When Wilt Chamberlain dropped a buck on March 2, 1962, in the Philadelphia Warrior’s 169-147 win over the New York Knicks in Hershey, Pennsylvania, there wasn’t even any video footage to capture the moment. I have heard clips of some radio audio, but I don’t think there is audio of the complete game.
All that remains to commemorate that iconic achievement 59 years ago of 100 points in one game by one of the NBA’s true giants superheroes is a picture of Chamberlain holding a white piece of paper with the number 100 written on it.
And a box score I guess somebody found in their great grandfather’s garage.
The rest, we have to imagine for ourselves, learn about through first-person accounts and read about in old newspaper clippings for details. Wilt had 41 by halftime as he abused New York’s backup centers, and when he hit the mythical century mark, he had obliterated his previous NBA scoring record of 78 points set less than three months earlier.
Fans bum-rushed the court and Wilt ran into the locker room, where PR man Harvey Pollack scrawled “100” on a piece of paper and had Chamberlain hold it up for photographers.

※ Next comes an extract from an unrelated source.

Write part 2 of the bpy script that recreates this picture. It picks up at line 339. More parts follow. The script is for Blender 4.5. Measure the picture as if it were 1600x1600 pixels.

https://youtu.be/jter5onwK3U
Chamberlain’s mythical statistical feats are like folktales to people in this instant information, social media age. If you weren’t one of the 4,124 people at the game, then you never got to see it. There’s something exclusively and uniquely wonderful about being one of a small group of people to be privy to something colossally historic that the rest of the world will never get an opportunity to see.
That season, Wilt averaged more than 50 points per game!